All three experts agreed on this point – that you may feel strongly that any Holocaust joke is unacceptable, and that’s okay. “We all have own boundaries. Some don’t find any funny and that’s perfectly legitimate,” said Sluki.

He reflected that in 1905, Freud found Jews to be the most self-deprecating group, and that such humour has always been part of Jewish culture. In the Oneg Shabbat archive hidden in the Warsaw ghetto, one can find jokes written by Jews about their situation and in the Displaced Persons camps after the war, Jews wrote a humorous book about their reality. In the Lodz ghetto, Oskar Rosenfeld wrote: “We look like three Jewish holidays: We eat like on Yom Kippur, we live in Sukkot, and we look like it’s Purim.”

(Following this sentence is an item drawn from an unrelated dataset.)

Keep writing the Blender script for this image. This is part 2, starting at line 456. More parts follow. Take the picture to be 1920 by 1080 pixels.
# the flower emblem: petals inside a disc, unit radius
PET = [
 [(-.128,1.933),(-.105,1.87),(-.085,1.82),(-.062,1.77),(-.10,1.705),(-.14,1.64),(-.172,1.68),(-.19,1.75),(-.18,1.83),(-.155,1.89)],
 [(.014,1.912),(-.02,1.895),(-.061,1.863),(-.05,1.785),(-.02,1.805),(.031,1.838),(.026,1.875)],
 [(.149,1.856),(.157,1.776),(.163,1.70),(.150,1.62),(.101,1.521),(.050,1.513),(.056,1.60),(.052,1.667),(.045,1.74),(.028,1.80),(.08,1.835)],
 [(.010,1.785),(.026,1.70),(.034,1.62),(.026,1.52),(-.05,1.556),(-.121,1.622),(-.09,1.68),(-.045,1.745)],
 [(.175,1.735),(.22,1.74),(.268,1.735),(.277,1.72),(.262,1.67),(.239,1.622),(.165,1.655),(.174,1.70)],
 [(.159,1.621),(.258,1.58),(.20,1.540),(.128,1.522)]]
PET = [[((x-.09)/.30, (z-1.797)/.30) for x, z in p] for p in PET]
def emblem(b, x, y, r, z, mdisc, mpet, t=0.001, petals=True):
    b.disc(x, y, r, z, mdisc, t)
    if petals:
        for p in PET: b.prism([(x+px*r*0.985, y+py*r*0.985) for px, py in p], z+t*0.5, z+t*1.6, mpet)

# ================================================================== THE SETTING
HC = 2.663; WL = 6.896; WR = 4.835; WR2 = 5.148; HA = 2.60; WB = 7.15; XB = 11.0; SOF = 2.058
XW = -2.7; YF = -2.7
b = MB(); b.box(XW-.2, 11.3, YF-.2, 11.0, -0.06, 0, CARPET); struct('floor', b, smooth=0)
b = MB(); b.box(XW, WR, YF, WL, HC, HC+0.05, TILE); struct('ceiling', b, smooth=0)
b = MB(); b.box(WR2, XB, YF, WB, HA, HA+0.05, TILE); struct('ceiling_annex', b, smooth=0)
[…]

Sluki also noted how the level of what is acceptable has changed – for example, when the play The Producers was first staged, the jokes about Nazism were seen as shocking, but today it is a hit Broadway show and the mockery is not seen as particularly outrageous.

Addressing the film Life is Beautiful, which brings this conversation to the fore, Sluki said: “It raises interesting questions on the limits of representing the Holocaust. If we compare the recent film JoJo Rabbit, I would say JoJo Rabbit was less bold, because Life is Beautiful takes you into a concentration camp. It’s an interesting piece of art that gets us thinking about these questions. In fact, this year is 20 years since Life is Beautiful was released, and it is a good time to take stock of what’s changed because of it. There are now different possibilities of how to represent Holocaust.”

JHGC director Tali Nates said: “Humour could be a form of resistance during the Holocaust”, and that it sometimes gave survivors a way of sharing their stories.

Audience member Cindy Moritz noted: “Humour can sometimes be incredibly sad. It’s not always the same as ‘telling a joke’.”

Silverstein responded that this speaks to “the broad functions of humour. If the Holocaust has a lasting impact on the way we operate, then it makes sense that humour becomes part of how we function and deal with this kind of lasting trauma. It is a tool in our storytelling toolkit, and can be useful and healing”.